Kamis, 19 April 2012

U.S. Troops Take Pics With Afghan Corpses. Again.

An Army aviator flies over Logar Province, Afghanistan, at sunset. Photo: U.S. Army

In yet another unforced error by U.S. troops this year jeopardizing the Afghanistan war, photographs published by the Los Angeles Times show soldiers posing and grinning with the remains of an Afghan insurgent. Yes, again.

A soldier with the 4th Combat Brigade, 82nd Airborne Division provided the paper with grisly photographs of soldiers from his own unit, in what the Times described as an attempt to blow the whistle on a breakdown of command discipline.

The photographs are not new; they're from 2010. Two years after the pictures were taken ' and only because they were published by the L.A. Times ' the Army is only now investigating the incident.

The military was quick to condemn the actions shown in the photos. 'This behavior and these images are entirely inconsistent with the values of ISAF and all service members of the 50 ISAF countries serving in Afghanistan,' said the war's commander, Gen. John Allen, using the acronym for the NATO mission he leads. 'Anyone found responsible for this inhuman conduct will be held accountable in accordance with our military justice system,' added George Little, the chief spokesman for Defense Secretary Leon Panetta.

There's a reason for their alacrity. Every month this year has seen another unforced error by U.S. troops in Afghanistan that jeopardizes the entire decade-long war. In March, it was the brutal massacre of Afghan civilians, mostly women and children, allegedly by an Army staff sergeant. In February, it was the burning of Korans at a detention center near Kabul, which set off nationwide riots. In January, it was more old imagery taken by U.S. troops as they disrespected Afghan corpses ' this time, Marines urinating on dead Taliban. Peppered throughout have been battlefield setbacks for the U.S., like the executions of U.S. troops inside Afghanistan's ministry of interior and Sunday's multicity, 18-hour Taliban assault.

But the military didn't just criticize the troops who photographed themselves with pieces of a Taliban suicide bomber. 'The secretary is also disappointed that despite our request not to publish these photographs, the Los Angeles Times went ahead,' Little said in a statement. (We're not publishing the photos because we don't own the rights to them.)

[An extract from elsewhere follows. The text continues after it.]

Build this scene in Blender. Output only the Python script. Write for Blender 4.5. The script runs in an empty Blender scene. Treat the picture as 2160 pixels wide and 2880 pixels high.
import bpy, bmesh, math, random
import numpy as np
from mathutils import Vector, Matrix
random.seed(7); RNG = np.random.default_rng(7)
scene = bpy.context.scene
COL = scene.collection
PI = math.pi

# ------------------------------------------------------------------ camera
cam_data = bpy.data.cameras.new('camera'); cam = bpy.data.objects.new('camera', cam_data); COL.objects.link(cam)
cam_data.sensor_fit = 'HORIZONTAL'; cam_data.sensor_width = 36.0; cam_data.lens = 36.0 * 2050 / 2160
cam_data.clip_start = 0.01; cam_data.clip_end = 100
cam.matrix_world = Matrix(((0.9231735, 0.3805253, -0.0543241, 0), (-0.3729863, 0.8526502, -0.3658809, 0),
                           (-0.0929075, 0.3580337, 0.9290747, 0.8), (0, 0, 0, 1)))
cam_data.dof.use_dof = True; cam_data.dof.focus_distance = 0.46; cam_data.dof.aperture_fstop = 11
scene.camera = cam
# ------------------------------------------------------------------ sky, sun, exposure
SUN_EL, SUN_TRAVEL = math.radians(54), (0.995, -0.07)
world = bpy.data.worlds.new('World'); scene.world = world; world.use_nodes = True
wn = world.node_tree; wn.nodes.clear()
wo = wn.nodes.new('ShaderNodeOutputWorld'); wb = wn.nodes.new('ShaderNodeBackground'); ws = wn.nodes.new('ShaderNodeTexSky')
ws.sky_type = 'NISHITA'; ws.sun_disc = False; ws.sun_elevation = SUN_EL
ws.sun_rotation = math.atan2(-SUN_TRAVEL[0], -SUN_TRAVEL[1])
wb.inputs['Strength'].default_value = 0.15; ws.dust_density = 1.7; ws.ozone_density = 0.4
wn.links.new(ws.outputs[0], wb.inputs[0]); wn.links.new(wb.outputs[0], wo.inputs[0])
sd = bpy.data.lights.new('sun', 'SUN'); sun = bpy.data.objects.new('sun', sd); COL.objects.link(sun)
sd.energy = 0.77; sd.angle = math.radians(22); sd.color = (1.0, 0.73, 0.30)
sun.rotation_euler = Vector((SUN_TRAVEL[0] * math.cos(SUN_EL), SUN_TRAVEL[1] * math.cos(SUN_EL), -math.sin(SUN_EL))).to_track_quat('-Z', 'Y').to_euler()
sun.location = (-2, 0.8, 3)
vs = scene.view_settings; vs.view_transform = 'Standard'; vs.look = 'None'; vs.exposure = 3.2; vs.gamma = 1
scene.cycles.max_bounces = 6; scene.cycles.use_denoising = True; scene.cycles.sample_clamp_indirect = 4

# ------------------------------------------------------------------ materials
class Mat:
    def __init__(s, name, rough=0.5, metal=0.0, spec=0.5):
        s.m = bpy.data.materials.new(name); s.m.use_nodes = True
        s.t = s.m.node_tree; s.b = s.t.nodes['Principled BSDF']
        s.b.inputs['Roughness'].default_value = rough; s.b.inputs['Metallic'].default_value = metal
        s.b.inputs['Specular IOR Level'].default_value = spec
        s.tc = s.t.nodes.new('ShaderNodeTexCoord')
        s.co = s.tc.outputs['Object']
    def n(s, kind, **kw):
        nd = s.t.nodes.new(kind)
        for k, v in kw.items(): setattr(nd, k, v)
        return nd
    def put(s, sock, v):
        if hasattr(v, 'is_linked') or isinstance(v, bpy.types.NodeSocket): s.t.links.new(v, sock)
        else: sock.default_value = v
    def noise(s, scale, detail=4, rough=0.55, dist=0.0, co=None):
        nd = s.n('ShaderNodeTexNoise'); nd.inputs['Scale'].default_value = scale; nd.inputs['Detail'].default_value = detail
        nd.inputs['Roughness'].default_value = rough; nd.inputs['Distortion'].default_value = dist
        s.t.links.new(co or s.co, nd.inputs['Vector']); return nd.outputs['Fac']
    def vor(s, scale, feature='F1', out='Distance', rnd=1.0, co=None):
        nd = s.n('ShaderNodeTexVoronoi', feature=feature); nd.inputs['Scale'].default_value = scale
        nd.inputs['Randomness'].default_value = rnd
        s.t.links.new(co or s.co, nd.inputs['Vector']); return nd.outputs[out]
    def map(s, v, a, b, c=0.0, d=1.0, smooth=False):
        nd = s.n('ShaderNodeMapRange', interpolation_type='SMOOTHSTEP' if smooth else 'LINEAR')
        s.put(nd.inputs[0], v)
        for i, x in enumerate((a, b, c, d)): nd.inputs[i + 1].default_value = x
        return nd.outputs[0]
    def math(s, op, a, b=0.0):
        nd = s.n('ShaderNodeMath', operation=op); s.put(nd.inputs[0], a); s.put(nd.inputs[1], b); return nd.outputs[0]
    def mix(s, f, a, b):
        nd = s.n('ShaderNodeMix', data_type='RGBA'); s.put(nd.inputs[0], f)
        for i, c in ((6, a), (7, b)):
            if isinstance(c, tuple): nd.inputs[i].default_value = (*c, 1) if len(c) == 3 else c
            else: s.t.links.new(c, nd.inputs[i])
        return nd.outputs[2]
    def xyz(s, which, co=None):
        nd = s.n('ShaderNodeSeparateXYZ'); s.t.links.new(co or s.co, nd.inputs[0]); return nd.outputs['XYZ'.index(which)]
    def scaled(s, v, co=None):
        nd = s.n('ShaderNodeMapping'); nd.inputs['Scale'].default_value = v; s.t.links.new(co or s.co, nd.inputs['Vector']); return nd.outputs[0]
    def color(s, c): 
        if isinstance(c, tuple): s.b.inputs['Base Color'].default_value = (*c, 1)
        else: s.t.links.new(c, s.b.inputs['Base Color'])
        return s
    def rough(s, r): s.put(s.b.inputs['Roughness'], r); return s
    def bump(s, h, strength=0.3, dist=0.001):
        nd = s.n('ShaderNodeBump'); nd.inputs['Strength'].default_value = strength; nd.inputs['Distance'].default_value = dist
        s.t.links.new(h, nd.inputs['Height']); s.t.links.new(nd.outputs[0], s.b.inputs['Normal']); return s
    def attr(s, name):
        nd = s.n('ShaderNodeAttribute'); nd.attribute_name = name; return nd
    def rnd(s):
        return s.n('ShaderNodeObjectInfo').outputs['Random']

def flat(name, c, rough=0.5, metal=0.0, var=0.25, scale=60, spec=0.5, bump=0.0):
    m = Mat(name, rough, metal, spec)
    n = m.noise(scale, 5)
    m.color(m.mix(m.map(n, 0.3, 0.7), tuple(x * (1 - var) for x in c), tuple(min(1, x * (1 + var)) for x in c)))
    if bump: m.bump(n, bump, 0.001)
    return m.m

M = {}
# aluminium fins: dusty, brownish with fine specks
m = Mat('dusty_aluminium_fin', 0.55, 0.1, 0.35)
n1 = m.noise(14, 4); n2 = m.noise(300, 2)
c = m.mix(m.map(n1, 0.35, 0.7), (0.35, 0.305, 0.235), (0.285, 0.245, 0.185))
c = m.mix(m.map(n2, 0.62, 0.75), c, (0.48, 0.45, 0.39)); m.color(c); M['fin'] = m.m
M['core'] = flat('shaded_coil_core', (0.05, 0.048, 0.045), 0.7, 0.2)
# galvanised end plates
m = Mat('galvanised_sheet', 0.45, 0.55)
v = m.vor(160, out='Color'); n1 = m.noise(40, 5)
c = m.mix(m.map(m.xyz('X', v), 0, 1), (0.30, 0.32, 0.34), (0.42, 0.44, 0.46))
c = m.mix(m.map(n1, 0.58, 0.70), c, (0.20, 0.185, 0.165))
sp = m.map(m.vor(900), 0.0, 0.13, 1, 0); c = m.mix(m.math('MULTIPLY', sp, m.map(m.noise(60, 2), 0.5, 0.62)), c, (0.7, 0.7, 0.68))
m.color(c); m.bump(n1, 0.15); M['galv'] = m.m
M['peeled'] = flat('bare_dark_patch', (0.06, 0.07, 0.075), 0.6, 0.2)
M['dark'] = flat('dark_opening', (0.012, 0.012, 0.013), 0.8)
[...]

Unaddressed in Little's statement is the issue of command climate that the Times said motivated the soldier to provide the photographs in the first place. Around the time those photos were taken, a handful of disturbing incidents surrounded the brigade. A battalion leader and senior enlisted officer were stripped of their commands after creating racist and sexist PowerPoint presentations. And the wife of the brigade commander had to be barred from family morale activities on the brigade's home base of Fort Bragg after an inquiry found she had harassed soldiers' spouses.

The cumulative effect of all of these recent scandals has been to drain U.S. public support for the war, despite military spin that it's going well. A majority of typically hawkish Republican voters now say the war isn't worth fighting. That verdict isn't the result of big Taliban battlefield advances (although its decade-long resilience against a vastly more powerful adversary probably counts as such). It's partially the result of mistakes the U.S. inflicted on itself.